We of a certain age I suppose are used to thinking of a real break between the impressionists and high modernism, though in some cases the differences from work-to-work are more incremental than an abrupt displacing would suggest. The harmonies get more advanced and rhythmically there can be sharp contrasts, but deep down there is connectivity.

It may take an artist that has real affinity for the ways of a particular line of musical development for us to feel the similarities more directly than with other performers. And the choice of works of course are critical.

This is something that I think as I listen to Momo Kodama's recital. Ravel's "Miroirs" suite was a real eye opener when I heard Ravel's touch-sensitive piano roll rendition on an old LP years ago. He played it all rather slowly and the attention to sheer intervallic, sensuous interplay awoke me to some of the beauty I had missed, but also helped me hear more of the modernity in the music. "The Valley of the Bells", the final movement of the suite, especially seemed more than just evocative to me.

Ms. Kodama gives us a sparkling reading of the suite, in some ways close to Ravel's own reading, but a touch more expressively poetic. It is a beautiful sonance in any event, made even more so by the artistry of Momo Kodama.

When the program leads us into Toru Takemitsu's "Rain Tree Sketch" from 1982, we do not feel so much that we have left the path Ravel set out for us in 1904-5, but that in fact we have moved further along it. And surprisingly, with Messiaen's later masterpiece "Fauvette des jardins" (1970) we continue to feel affinity and a family kind of resemblance.

Part of that is the deft way Ms.

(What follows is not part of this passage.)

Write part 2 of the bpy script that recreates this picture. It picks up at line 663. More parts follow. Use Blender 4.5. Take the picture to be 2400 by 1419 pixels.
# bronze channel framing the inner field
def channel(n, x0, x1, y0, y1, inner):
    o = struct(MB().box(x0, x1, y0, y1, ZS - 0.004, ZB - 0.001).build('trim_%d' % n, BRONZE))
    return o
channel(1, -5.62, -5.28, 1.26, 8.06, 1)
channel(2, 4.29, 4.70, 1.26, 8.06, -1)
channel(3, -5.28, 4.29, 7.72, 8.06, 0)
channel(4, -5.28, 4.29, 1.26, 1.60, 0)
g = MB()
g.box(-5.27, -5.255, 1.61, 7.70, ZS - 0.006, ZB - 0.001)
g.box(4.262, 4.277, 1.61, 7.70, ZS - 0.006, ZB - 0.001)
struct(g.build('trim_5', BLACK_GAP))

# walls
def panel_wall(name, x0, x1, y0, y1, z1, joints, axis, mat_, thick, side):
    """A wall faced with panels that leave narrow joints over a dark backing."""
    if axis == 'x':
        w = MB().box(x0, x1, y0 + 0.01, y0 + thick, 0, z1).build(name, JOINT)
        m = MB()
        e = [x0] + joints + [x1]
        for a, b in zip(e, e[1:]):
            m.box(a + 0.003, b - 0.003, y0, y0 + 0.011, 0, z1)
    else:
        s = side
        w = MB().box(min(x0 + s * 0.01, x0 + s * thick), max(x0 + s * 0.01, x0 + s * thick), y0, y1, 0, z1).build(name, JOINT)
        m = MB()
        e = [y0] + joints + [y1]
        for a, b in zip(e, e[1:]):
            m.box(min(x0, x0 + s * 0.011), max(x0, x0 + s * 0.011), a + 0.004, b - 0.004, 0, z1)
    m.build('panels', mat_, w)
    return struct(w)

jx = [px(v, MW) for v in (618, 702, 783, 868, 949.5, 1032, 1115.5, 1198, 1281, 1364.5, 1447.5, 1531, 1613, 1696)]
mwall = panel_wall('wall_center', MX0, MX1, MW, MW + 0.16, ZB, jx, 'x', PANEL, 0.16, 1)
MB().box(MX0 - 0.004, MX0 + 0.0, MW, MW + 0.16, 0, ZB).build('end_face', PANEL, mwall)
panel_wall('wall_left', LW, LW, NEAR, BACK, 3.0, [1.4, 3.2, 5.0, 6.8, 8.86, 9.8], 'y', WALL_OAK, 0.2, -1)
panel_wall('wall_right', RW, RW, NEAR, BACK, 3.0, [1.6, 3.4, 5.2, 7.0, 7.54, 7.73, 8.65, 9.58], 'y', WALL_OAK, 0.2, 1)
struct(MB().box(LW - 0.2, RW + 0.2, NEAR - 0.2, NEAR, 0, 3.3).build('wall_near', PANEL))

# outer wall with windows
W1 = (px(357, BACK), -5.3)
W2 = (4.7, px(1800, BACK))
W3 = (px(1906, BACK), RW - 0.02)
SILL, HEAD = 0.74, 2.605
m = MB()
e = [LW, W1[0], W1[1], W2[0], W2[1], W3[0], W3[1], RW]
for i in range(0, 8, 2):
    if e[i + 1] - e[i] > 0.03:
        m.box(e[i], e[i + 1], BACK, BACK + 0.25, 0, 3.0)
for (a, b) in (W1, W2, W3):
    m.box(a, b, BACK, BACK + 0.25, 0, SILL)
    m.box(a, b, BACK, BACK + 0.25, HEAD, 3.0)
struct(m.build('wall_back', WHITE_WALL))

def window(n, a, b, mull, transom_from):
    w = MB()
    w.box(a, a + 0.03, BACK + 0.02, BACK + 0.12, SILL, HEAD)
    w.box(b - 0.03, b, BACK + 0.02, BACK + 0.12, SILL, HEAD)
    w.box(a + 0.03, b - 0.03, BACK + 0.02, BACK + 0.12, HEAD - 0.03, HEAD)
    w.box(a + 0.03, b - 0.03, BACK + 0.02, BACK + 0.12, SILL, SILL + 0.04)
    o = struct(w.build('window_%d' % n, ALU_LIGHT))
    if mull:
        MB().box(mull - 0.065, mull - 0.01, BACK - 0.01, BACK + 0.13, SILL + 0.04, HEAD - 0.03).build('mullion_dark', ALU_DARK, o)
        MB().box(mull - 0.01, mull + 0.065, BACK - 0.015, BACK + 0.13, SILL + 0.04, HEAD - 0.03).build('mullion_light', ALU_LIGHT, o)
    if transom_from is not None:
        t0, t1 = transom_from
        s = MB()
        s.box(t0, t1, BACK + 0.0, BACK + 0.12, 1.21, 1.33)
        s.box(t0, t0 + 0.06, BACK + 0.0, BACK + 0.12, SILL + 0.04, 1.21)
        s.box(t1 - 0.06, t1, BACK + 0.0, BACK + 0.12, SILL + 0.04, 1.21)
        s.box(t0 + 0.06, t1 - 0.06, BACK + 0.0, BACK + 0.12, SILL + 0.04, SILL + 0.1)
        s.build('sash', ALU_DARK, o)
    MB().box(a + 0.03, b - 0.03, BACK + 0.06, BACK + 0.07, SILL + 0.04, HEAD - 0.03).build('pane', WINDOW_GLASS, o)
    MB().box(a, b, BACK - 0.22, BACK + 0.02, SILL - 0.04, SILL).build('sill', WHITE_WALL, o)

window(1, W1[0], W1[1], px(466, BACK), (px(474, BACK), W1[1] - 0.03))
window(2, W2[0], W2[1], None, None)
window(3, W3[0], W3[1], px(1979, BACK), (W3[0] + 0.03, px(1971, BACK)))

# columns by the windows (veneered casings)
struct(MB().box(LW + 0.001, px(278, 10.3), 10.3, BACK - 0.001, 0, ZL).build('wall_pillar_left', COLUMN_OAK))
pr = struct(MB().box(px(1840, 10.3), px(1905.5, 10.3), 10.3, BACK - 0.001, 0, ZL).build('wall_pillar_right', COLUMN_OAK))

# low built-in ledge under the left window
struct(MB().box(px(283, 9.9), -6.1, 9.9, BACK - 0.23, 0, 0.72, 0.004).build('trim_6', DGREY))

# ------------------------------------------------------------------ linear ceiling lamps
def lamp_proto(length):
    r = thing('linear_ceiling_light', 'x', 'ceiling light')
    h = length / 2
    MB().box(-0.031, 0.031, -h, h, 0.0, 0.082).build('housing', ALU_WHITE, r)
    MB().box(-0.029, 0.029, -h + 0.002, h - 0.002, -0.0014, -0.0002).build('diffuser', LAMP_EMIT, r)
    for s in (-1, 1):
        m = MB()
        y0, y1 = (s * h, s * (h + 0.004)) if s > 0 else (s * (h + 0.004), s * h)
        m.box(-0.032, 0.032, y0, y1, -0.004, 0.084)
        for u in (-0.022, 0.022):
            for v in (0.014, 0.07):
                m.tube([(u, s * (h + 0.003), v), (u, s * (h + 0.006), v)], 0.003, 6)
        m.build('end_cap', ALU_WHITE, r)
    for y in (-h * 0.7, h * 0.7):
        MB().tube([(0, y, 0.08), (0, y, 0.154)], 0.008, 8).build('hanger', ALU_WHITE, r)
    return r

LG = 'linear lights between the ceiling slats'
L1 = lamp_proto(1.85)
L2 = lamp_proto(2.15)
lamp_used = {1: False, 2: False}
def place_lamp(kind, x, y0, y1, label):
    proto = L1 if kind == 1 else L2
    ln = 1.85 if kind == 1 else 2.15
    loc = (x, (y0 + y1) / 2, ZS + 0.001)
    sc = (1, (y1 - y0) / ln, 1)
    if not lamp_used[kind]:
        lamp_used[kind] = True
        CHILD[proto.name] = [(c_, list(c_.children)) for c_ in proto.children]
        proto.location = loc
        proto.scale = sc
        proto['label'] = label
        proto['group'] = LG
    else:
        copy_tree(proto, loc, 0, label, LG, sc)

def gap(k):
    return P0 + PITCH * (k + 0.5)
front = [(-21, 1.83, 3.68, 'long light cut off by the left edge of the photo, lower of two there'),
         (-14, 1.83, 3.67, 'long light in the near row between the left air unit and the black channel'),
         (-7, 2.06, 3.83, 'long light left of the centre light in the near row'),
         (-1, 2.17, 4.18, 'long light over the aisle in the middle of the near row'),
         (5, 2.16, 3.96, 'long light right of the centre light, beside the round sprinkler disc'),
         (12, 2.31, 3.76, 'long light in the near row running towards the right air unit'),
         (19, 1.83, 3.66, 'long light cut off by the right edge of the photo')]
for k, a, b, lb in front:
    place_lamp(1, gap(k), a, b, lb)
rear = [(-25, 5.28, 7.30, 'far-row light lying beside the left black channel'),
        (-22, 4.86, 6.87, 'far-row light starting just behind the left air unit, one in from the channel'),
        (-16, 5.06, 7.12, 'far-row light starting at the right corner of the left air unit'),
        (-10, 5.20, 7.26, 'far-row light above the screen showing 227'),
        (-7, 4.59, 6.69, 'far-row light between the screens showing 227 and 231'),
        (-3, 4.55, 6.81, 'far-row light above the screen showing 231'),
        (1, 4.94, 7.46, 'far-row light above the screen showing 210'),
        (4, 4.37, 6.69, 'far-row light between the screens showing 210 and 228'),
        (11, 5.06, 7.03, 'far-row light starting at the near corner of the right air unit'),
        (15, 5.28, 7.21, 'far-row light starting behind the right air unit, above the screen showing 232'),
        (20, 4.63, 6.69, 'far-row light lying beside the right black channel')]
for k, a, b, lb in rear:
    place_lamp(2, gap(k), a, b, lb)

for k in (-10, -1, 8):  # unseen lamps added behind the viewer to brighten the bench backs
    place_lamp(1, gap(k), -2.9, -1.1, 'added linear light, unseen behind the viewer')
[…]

Kodama has of handling the complex phraseology of Messiaen's bird-song abstractions. She makes the figures breath so that the complexities have a comprehensible syntax that we can more readily assimilate.

And in the end the three works seem related in their poetic transformation of nature and the human experience of place. They seem part of a continuum, perhaps ideally experienced in the time of the year where nature flourishes, the beginning of which marks the time I write these words and hear this music.

What matters I suppose is that Momo Kodama gives us marvelous readings of these 20th-century composers, keenly attuned to their worlds, seeking to capture it all in vibrantly poetic terms. Perhaps now that we have a number of years in the new century under our belt we are better served to hear the connections and the poetry. This is masterful music heard as from a distance in time. Ms. Kodama does the music perfect poetic justice.

We are all the better for this recital. I recommend that you immerse yourself in it.